Laschet is set to speak at a Saturday rally along with Merkel, who has largely stayed out of the campaign so far. The rally in Berlin comes as recent polls have shown support for the Union bloc slipping as low as 23% — leaving it only a few points ahead of the center-left Social Democrats and the environmentalist Greens.
The polls also have shown dismal personal popularity ratings for Laschet, the governor of Germany's North Rhine-Westphalia state and the leader of Merkel's Christian Democratic Union party, even as Social Democratic rival Olaf Scholz — the vice chancellor in Merkel's coalition government — has gained ground.
Merkel, who has led Germany since 2005, announced in 2018 that she wouldn’t seek a fifth term as chancellor. The Union took 32.9% of the vote in the last election, in 2017. In its best result under Merkel, in 2013, the bloc won 41.5%.
Also set to speak at Saturday's campaign rally is Markus Soeder — the head of the CDU's Bavarian sister party, the Christian Social Union. Soeder battled Laschet in April for the nomination to run for chancellor and succeed Merkel.
While Laschet has declined to comment on the recent poll ratings, Soeder has shown signs of impatience with the Union's campaign. He said last month that the bloc needs to show it isn't trying to "travel to the chancellery in a sleeping car.”

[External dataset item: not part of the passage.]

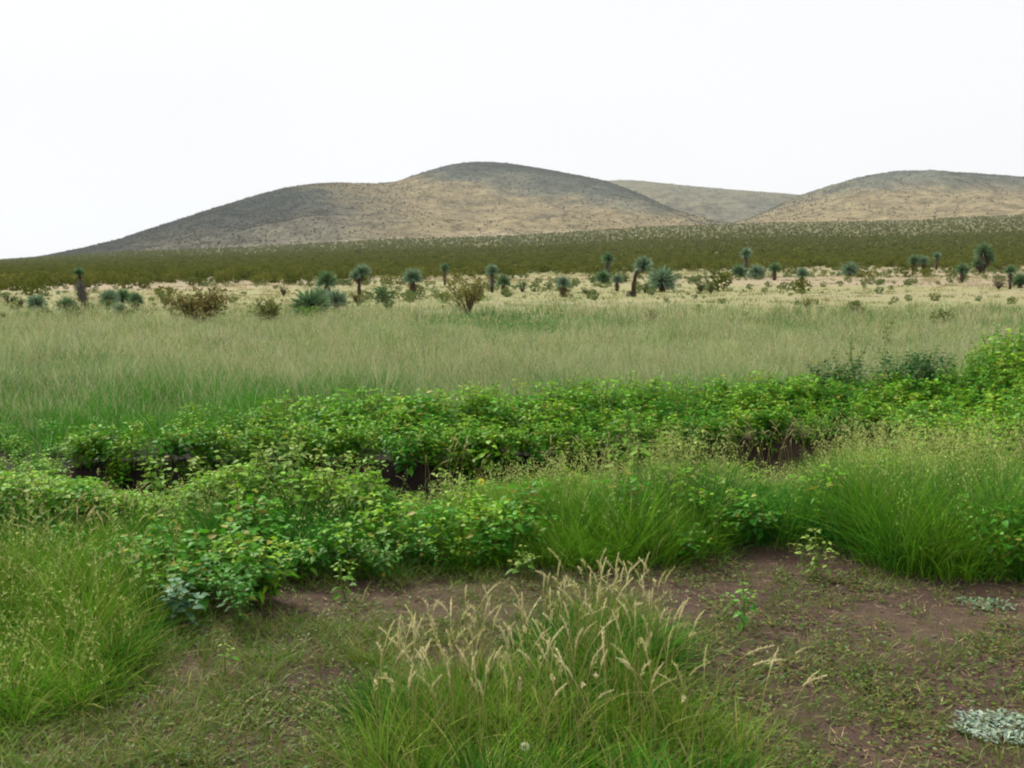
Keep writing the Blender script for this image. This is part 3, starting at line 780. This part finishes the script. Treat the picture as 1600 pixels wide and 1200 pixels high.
single(1530, 640, 104, 'bushy weed just left of the tallest weed at the right edge', 25, lin(54, 112, 30), lin(88, 142, 42), 9, .065, .6, dist=11.8, node=.04)
single(1452, 600, 96, 'dark blue green bush at the back of the weed row on the right', 26, lin(38, 92, 46), lin(46, 100, 50), 30, .065, 1.2, name='leafy_bush', cat='bush', dist=12.4, node=.045)
single(1408, 600, 92, 'low dark bush left of the blue green bush behind the right weed row', 27, lin(36, 88, 44), lin(44, 98, 46), 28, .065, 1.2, name='leafy_bush', cat='bush', dist=12.5, node=.045)
single(1314, 600, 88, 'round dark green bush alone at the edge of the pale meadow on the right', 28, lin(30, 78, 36), lin(36, 84, 36), 30, .065, 1.4, name='leafy_bush', cat='bush', dist=12.4, node=.045)
single(1340, 585, 112, 'sparse twiggy weed rising above the round dark bush', 29, lin(74, 104, 52), lin(110, 128, 72), 4, .05, .6, dist=12.8, node=.09)
single(1385, 530, 55, 'slender olive weed standing alone in the pale meadow on the right', 30, lin(92, 112, 58), lin(118, 130, 74), 3, .10, .35, dist=22.0, node=.12)
# grey-green broad leaved plant and silver mats
single(282, 985, 72, 'grey green broad leaved plant beside the left grass and dark weeds', 31, lin(74, 114, 84), lin(106, 142, 112), 7, .06, .8, wr=.8)
def mat_plant(px, v, rx, ry, n, label, c):
    p = gp(px, v); m = MB()
    a = R.random(n) * 2 * PI; r = np.sqrt(R.random(n)) * (.75 + .4 * vnoise(np.cos(a) * 2 + 5, np.sin(a) * 2 + 5, 2))
    x = rx * r * np.cos(a); y = ry * r * np.sin(a)
    z = gz(x + p[0], y + p[1]) - p[2] + .005 + .035 * R.random(n) * (1 - r * .5)
    b = R.random(n) * 2 * PI
    D = np.stack([np.cos(b), np.sin(b), .2 + .7 * R.random(n)], 1)
    leaves(m, np.stack([x, y, z], 1), D, np.array([0, 0, 1.0]) + R.normal(size=(n, 3)) * .4, .02 + .015 * R.random(n), .008 + .006 * R.random(n), jitter_col(c, n, .15))
    e = empty('silver_leaf_mat', p); tag(e, label, 'plant'); m.build('leaves', M_LEAF, e)
    s = MB()
    for k in range(14):
        a = R.random() * 6.28; q = np.array([math.cos(a) * rx, math.sin(a) * ry, 0]) * .8
        q[2] = float(gz(q[0] + p[0], q[1] + p[1])) - p[2] + .01
        tube(s, [[0, 0, -.01], q * .5 + [0, 0, .012], q], [.002, .0016, .001], lin(150, 140, 116), 4)
    s.build('stems', M_WOOD, e)
mat_plant(1570, 1145, .17, .14, 620, 'silvery white leafed mat plant on the dirt at the lower right corner', lin(150, 168, 150))
mat_plant(1540, 950, .12, .09, 120, 'thin sparse silvery mat plant on dirt near the right grass bank', lin(120, 146, 112))
# flowers
def flower(px, v, d, h, petal, centre, label, np_=10, pr=.022):
    z = CAMH + ray(px, v)[2] / ray(px, v)[1] * d; x = ray(px, v)[0] / ray(px, v)[1] * d
    g0 = float(gz(x, d)); e = empty('flower', (x, d, g0)); tag(e, label, 'flower'); hh = z - g0
    s = MB(); tube(s, [[.01, .02, 0], [.004, .01, hh * .5], [0, 0, hh]], [.0025, .002, .0018], lin(110, 130, 60), 5); s.build('stem', M_WOOD, e)
    m = MB(); a = np.arange(np_) / np_ * 2 * PI
    D = np.stack([np.cos(a), -.35 + 0 * a, np.sin(a)], 1)
    leaves(m, np.tile([0, -.004, hh], (np_, 1)) + D * .006, D, np.tile([0, -1.0, .2], (np_, 1)), pr, pr * .5, petal, .05); m.build('petals', M_LEAF, e)
    c = MB(); th = np.linspace(0, PI, 6)
    tube(c, np.stack([0 * th, -np.linspace(-.006, .010, 6), hh + 0 * th], 1), .0085 * np.sin(np.clip(th, .1, 3.0)), centre, 8); c.build('flower_centre', M_LEAF, e)
flower(752, 752, 6.9, .3, lin(226, 200, 70), lin(190, 150, 50), 'single yellow flower among weeds in front of the middle ditch')
flower(820, 1164, 3.25, .2, lin(214, 214, 190), lin(200, 196, 160), 'small white flower head in the grass at the bottom of the clump', 12, .011)

# ------------------------------------------------------------------ yuccas
ry = np.random.default_rng(9)
YG = [(lin(88, 118, 90), lin(146, 168, 136)), (lin(74, 108, 72), lin(124, 152, 106))]
def rosette(m, c, up, n, L, w, ca, cb, low=-.35):
    low = low - .3; w = w * 1.7; n = int(n * 1.3)
    z = low + (1 - low) * ry.random(n); a = ry.random(n) * 2 * PI; r = np.sqrt(np.clip(1 - z * z, 0, 1))
    D = np.stack([r * np.cos(a), r * np.sin(a), z], 1) + np.asarray(up) * .15; D = unit(D)
    S = unit(np.cross(D, ry.normal(size=(n, 3)))); N = np.cross(S, D)
    Ls = (L * (.75 + .35 * ry.random(n)))[:, None]; b = c + D * .05
    md = b + D * Ls * .45; V = np.stack([b - S * w * .4, b + S * w * .4, md + S * w * .5, md - S * w * .5, b + D * Ls - np.array([0, 0, 1]) * Ls * .05], 1)
    k = ry.random((n, 1)); col = np.repeat(ca * (1 - k) + cb * k, 5, 0)
    m.add(V.reshape(-1, 3), (np.array([[0, 1, 2], [0, 2, 3], [3, 2, 4]])[None] + (np.arange(n) * 5)[:, None, None]).reshape(-1, 3), col)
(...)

Laschet is a centrist figure in Merkel's mold but doesn't appear so far to have inspired voters or to have impressed people with his management of the severe floods that hit his state last month. On Wednesday, he brushed aside a question about whether he was considering relinquishing the candidacy for chancellor to Soeder, saying that the Union had “decided clearly” who would run.